The problem looked something like this:

Ideal Solution Space

There are many possible ways to allocate work assignments among employees.  Some of those allocations would not be legal, perhaps because the employee is not qualified for that assignment, or because of time limits on how much he or she can work.  Other options may be legal, but are not ideal.  The assignment may be sub-optimal for the employee who may have a schedule conflict or other preference against that particular assignment, or for the company which may not be able to easily fill the assignment with anyone else.

The complexity in this problem comes from the fact that this diagram is different for each employee to be assigned.  Each employee has their own set of preferences and legalities, and the preferences of the company are probably different for each employee.  It is likely that many employees will not be able to get an assignment that falls into the “Ideal Solution” area of the drawing.  If there were just a few employees and a supervisor was making these decisions, that person would have to explain his or her rationale to the employees who did not get the assignments they wanted, or to the bosses if company requirements could not be met.

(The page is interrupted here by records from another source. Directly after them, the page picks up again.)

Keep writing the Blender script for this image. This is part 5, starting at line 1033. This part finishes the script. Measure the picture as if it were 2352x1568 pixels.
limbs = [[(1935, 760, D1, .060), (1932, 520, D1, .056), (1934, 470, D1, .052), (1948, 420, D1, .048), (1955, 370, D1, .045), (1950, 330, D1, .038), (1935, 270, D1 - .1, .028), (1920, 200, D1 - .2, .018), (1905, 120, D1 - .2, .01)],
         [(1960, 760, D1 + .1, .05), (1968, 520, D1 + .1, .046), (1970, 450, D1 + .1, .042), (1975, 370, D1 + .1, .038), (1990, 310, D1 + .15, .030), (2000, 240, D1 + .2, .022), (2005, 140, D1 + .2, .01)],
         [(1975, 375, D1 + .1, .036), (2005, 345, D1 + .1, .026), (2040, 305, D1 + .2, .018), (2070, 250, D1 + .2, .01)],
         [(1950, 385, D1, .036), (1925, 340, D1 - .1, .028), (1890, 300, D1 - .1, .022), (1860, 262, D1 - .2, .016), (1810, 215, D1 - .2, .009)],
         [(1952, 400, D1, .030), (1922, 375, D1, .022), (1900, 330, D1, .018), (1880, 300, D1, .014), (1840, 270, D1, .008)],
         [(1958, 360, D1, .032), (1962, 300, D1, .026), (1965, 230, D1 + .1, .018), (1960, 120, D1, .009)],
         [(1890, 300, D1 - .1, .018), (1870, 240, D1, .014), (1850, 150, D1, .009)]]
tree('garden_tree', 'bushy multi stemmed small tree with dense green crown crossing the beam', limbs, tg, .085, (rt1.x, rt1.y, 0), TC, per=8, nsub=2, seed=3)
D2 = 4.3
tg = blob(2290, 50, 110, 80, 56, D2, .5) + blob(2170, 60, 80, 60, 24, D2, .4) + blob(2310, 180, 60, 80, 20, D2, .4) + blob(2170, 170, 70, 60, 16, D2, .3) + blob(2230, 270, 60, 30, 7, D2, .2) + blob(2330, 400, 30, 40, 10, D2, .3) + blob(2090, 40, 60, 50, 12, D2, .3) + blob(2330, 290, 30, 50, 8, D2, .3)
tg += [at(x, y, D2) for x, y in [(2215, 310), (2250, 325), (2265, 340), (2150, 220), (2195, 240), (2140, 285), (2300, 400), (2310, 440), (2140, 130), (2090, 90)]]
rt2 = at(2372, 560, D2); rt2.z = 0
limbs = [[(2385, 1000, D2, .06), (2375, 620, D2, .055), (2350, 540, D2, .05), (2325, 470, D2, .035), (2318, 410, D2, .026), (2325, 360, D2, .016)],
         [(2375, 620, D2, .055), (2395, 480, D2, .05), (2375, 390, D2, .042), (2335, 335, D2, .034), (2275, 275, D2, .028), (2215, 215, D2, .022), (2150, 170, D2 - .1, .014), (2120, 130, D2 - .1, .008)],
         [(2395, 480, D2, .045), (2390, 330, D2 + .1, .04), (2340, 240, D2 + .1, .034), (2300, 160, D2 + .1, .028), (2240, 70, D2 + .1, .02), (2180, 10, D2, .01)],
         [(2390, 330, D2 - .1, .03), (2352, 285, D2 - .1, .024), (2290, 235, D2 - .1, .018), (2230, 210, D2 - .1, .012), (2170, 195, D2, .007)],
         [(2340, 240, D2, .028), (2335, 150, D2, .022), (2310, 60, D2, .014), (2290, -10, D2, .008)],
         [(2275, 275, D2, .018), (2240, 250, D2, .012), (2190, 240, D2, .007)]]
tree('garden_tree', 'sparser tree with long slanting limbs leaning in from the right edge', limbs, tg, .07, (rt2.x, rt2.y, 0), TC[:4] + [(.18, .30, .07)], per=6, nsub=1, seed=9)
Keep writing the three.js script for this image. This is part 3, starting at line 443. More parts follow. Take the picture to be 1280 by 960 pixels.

If an optimization solution made the decisions purely on the basis of a mathematical model, we could be guaranteed the best solution based on our criteria, but would have no way to explain how one person got an assignment that another wanted, or why company preferences were ignored in any individual case.

The resulting hybrid approach started by eliminating illegal options, and then looking at the most important detail and assigning the best fit for that detail to the solution set.  That is, if the most important feature to the model was the wishes of the most senior employee, that employee’s request would be added to the solution. The optimization engine would then be run to be sure that a feasible solution was still available.  As long as an answer could still be found that didn’t violate any of the hard constraints, the selection was fixed in the solution and the next employee’s wishes addressed.  If a feasible solution could not be found using the selected option, that selection would be recorded along with the result of the optimization and the state of the model at the time of processing.  This allows the reasoning behind each decision to be exposed to the users.

A very simplified diagram of the process is shown below.

Hybrid Decision Making

Each time the green diamond testing “Is the solution still feasible?” is hit, the optimization model is run to verify that a solution can be found.  It is this hybrid process, the iterative execution of a combinatorial solution engine, that gives this tool its ability to both answer the question of how to do things, while also being able to answer the question of why it needs to be done this way.

Like Grady, I expect we will see many more examples of these types of hybrids in the very near future.